▶ **Instructions for the task**: Repeat the listing in full, word for word.

•••••

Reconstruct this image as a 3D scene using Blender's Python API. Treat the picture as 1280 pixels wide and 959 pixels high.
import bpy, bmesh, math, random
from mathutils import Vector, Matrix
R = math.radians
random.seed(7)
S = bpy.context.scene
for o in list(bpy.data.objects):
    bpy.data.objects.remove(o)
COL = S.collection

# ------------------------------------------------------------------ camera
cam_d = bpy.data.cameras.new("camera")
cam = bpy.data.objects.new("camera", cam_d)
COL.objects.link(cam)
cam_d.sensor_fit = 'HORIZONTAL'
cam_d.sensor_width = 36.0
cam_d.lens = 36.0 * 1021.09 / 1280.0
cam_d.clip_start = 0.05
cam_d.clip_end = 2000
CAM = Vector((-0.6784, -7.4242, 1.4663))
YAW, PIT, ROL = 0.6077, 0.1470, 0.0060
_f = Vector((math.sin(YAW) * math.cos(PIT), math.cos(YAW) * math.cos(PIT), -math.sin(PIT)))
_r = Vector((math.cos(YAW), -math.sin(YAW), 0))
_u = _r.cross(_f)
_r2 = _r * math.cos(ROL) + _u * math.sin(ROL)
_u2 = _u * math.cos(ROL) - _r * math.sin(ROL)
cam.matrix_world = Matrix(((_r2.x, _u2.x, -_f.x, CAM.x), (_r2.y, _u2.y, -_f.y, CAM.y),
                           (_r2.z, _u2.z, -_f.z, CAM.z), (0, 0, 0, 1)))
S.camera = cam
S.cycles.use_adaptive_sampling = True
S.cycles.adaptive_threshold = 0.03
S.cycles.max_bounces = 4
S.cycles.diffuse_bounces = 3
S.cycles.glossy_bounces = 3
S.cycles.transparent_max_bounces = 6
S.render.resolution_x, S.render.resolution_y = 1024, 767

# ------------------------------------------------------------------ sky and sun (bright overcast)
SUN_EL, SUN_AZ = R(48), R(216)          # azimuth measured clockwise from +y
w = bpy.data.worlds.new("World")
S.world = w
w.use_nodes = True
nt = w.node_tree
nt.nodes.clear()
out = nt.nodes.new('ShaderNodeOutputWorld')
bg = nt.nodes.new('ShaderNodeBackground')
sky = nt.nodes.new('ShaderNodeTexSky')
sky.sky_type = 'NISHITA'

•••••

▶ **Exercise answer**:
Reconstruct this image as a 3D scene using Blender's Python API. Treat the picture as 1280 pixels wide and 959 pixels high.
import bpy, bmesh, math, random
from mathutils import Vector, Matrix
R = math.radians
random.seed(7)
S = bpy.context.scene
for o in list(bpy.data.objects):
    bpy.data.objects.remove(o)
COL = S.collection

# ------------------------------------------------------------------ camera
cam_d = bpy.data.cameras.new("camera")
cam = bpy.data.objects.new("camera", cam_d)
COL.objects.link(cam)
cam_d.sensor_fit = 'HORIZONTAL'
cam_d.sensor_width = 36.0
cam_d.lens = 36.0 * 1021.09 / 1280.0
cam_d.clip_start = 0.05
cam_d.clip_end = 2000
CAM = Vector((-0.6784, -7.4242, 1.4663))
YAW, PIT, ROL = 0.6077, 0.1470, 0.0060
_f = Vector((math.sin(YAW) * math.cos(PIT), math.cos(YAW) * math.cos(PIT), -math.sin(PIT)))
_r = Vector((math.cos(YAW), -math.sin(YAW), 0))
_u = _r.cross(_f)
_r2 = _r * math.cos(ROL) + _u * math.sin(ROL)
_u2 = _u * math.cos(ROL) - _r * math.sin(ROL)
cam.matrix_world = Matrix(((_r2.x, _u2.x, -_f.x, CAM.x), (_r2.y, _u2.y, -_f.y, CAM.y),
                           (_r2.z, _u2.z, -_f.z, CAM.z), (0, 0, 0, 1)))
S.camera = cam
S.cycles.use_adaptive_sampling = True
S.cycles.adaptive_threshold = 0.03
S.cycles.max_bounces = 4
S.cycles.diffuse_bounces = 3
S.cycles.glossy_bounces = 3
S.cycles.transparent_max_bounces = 6
S.render.resolution_x, S.render.resolution_y = 1024, 767

# ------------------------------------------------------------------ sky and sun (bright overcast)
SUN_EL, SUN_AZ = R(48), R(216)          # azimuth measured clockwise from +y
w = bpy.data.worlds.new("World")
S.world = w
w.use_nodes = True
nt = w.node_tree
nt.nodes.clear()
out = nt.nodes.new('ShaderNodeOutputWorld')
bg = nt.nodes.new('ShaderNodeBackground')
sky = nt.nodes.new('ShaderNodeTexSky')
sky.sky_type = 'NISHITA'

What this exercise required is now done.